Drinking the night away in Tsinghua beer ville

Note: This blog post also ran in the Society of Professional Journalism’s “Journalism and the World” blog. Click here to see the original post.

Tomorrow night, Shanghai journalists will be continuing a long-standing tradition of foreign correspondents everywhere: they will go out to a bar and drink. It’s a regular Thursday night event for us here, or we hope it will be.

Last Thursday, we started drinking at 8 p.m. I had to go back to work at 2 a.m., but the party continued after I left.

But to be honest, foreign correspondents don’t really drink very much anymore. We’re scared of losing our jobs, for one thing. But also, the world has changed. We can’t get away with it now.

In times past, you could safely rewrite the Pravda or Izvestiya report, or have an assistant translate an article from Beijing, and happily pass it off as your own product. You could go to a party or two, pick up some gossip, and file it as information from “knowledgeable inside sources.” You could tell editors that this was China, or Russia, or wherever, and people just did not speak on the record. And they, being in awe of you and a bit scared of your ability to report overseas, would buy it.

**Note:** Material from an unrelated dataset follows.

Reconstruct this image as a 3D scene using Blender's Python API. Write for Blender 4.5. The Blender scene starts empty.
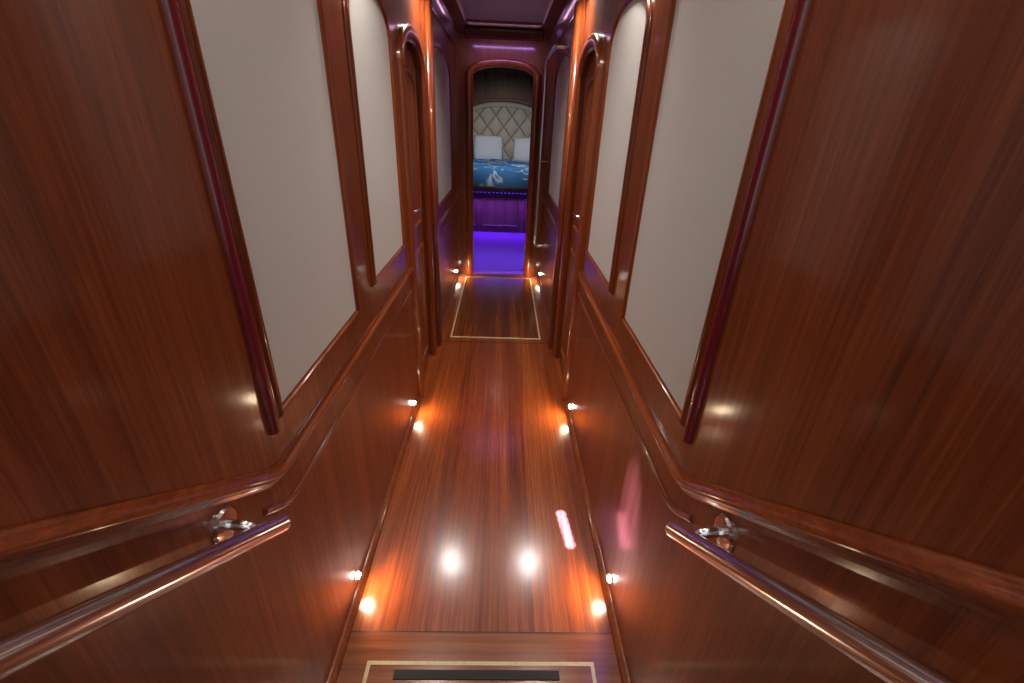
import bpy, math, random
from mathutils import Vector, Matrix
random.seed(3)
D = bpy.data
C = bpy.context
coll = C.scene.collection
C.scene.view_settings.view_transform = 'Standard'

# ------------------------------------------------------------------ materials
def new_mat(name):
    m = D.materials.new(name); m.use_nodes = True
    nt = m.node_tree
    return m, nt, nt.nodes['Principled BSDF']

def ramp(nt, stops):
    r = nt.nodes.new('ShaderNodeValToRGB')
    els = r.color_ramp.elements
    while len(els) < len(stops): els.new(0.5)
    for e, (p, c) in zip(els, stops):
        e.position = p; e.color = (*c, 1)
    return r

def wood(name, dark, mid, light, axis='Z', rough=.35, coat=.5, coat_r=.12, planks=0, scale=1.0, bump=.015, spec=.3):
    m, nt, b = new_mat(name)
    tc = nt.nodes.new('ShaderNodeTexCoord')
    def noise(s_across, s_along, detail, dist=0.0):
        mp = nt.nodes.new('ShaderNodeMapping')
        sc = [s_across*scale]*3
        sc['XYZ'.index(axis)] = s_along*scale
        mp.inputs['Scale'].default_value = sc
        nt.links.new(tc.outputs['Object'], mp.inputs['Vector'])
        n = nt.nodes.new('ShaderNodeTexNoise')
        n.inputs['Scale'].default_value = 1.0
        n.inputs['Detail'].default_value = detail
        n.inputs['Distortion'].default_value = dist
        nt.links.new(mp.outputs[0], n.inputs['Vector'])
        return n
    n1 = noise(14, .4, 3, .1)
    n2 = noise(90, 1.4, 5, .1)
    n3 = noise(330, 10, 3, 0)
    def mth(op, a, bb):
        k = nt.nodes.new('ShaderNodeMath'); k.operation = op
        for i, v in enumerate((a, bb)):
            if isinstance(v, (int, float)): k.inputs[i].default_value = v
            else: nt.links.new(v, k.inputs[i])
        return k.outputs[0]
    s = mth('ADD', mth('MULTIPLY', n1.outputs[0], .33), mth('MULTIPLY', n2.outputs[0], .40))
    s = mth('ADD', s, mth('MULTIPLY', n3.outputs[0], .27))
    if planks:
        sep = nt.nodes.new('ShaderNodeSeparateXYZ'); nt.links.new(tc.outputs['Object'], sep.inputs[0])
        ax = 0 if axis == 'Y' else 1
        fl = mth('FLOOR', mth('DIVIDE', sep.outputs[ax], planks), 0)
        wn = nt.nodes.new('ShaderNodeTexWhiteNoise'); wn.noise_dimensions = '1D'
        nt.links.new(fl, wn.inputs['W'])
        s = mth('ADD', s, mth('MULTIPLY', mth('SUBTRACT', wn.outputs['Value'], .5), .10))
    r = ramp(nt, [(.34, dark), (.5, mid), (.66, light)])
    nt.links.new(s, r.inputs[0])
    nt.links.new(r.outputs[0], b.inputs['Base Color'])
    b.inputs['Roughness'].default_value = rough
    b.inputs['Specular IOR Level'].default_value = spec
    b.inputs['Coat Weight'].default_value = coat
    b.inputs['Coat Roughness'].default_value = coat_r
    if bump:
        bp = nt.nodes.new('ShaderNodeBump'); bp.inputs['Strength'].default_value = bump
        bp.inputs['Distance'].default_value = .002
        nt.links.new(n2.outputs[0], bp.inputs['Height'])
        nt.links.new(bp.outputs[0], b.inputs['Normal'])
    return m

wood_wall = wood('mahogany_wall', (.090,.015,.003), (.185,.037,.0065), (.29,.070,.013), 'Z', .45, .6, .13)
MD, MM, ML = (.11,.017,.004), (.20,.039,.008), (.30,.070,.015)
wood_mould = wood('mahogany_moulding', MD, MM, ML, 'Y', .30, .7, .08)
wood_mouldv = wood('mahogany_moulding_vertical', MD, MM, ML, 'Z', .30, .7, .08)
wood_plum = wood('plum_trim_wood', (.10,.006,.013), (.17,.012,.022), (.22,.025,.034), 'Z', .25, .8, .08)
wood_floor = wood('mahogany_floor', (.10,.016,.0035), (.24,.048,.009), (.42,.11,.021), 'Y', .28, .9, .16, planks=.09)
wood_hatch = wood('mahogany_hatch', (.080,.014,.003), (.17,.038,.007), (.28,.075,.013), 'Y', .26, .9, .15, planks=.06)
wood_step = wood('mahogany_cross', (.11,.022,.005), (.22,.054,.011), (.33,.10,.020), 'X', .28, .7, .15)
wood_dark = wood('walnut_cabin', (.10,.045,.024), (.19,.09,.048), (.27,.14,.08), 'Z', .55, .1, .3)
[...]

Now, any editor can simply Google your story subject and the original People’s Daily article would pop right up. Ouch! Major buzzkill.

But it gets worse. The editor would Google your competition. Ten years ago, it would have been too hard to find the China stories written on the same subject by diferent reporters, unless it was the one big story that everyone was writing that week.

Now, editors can Google anything, and ask you, “Why couldn’t you get any sources when Plkj Zslkjp over at Bloomberg got six people to talk on the record?”

I do that routinely to my writers. If anybody else has more sources than us .. well, we’ve got some explaining to do.

I expect my editors to do it to me. After all, it takes just a couple of seconds, and it’s great for quality control.

For State-side stories, reporters have always had to keep an eye on the competition, and would get chewed out when they didn’t.

Now, we have to do the same overseas, as well. And for every one of us hanging out at the bar last Thursday night, there were ten slaving over their computers.

So the days of wine and baijou are over and done with. It’s a good thing, of course, but it does take quite a bit of the romance out of the profession.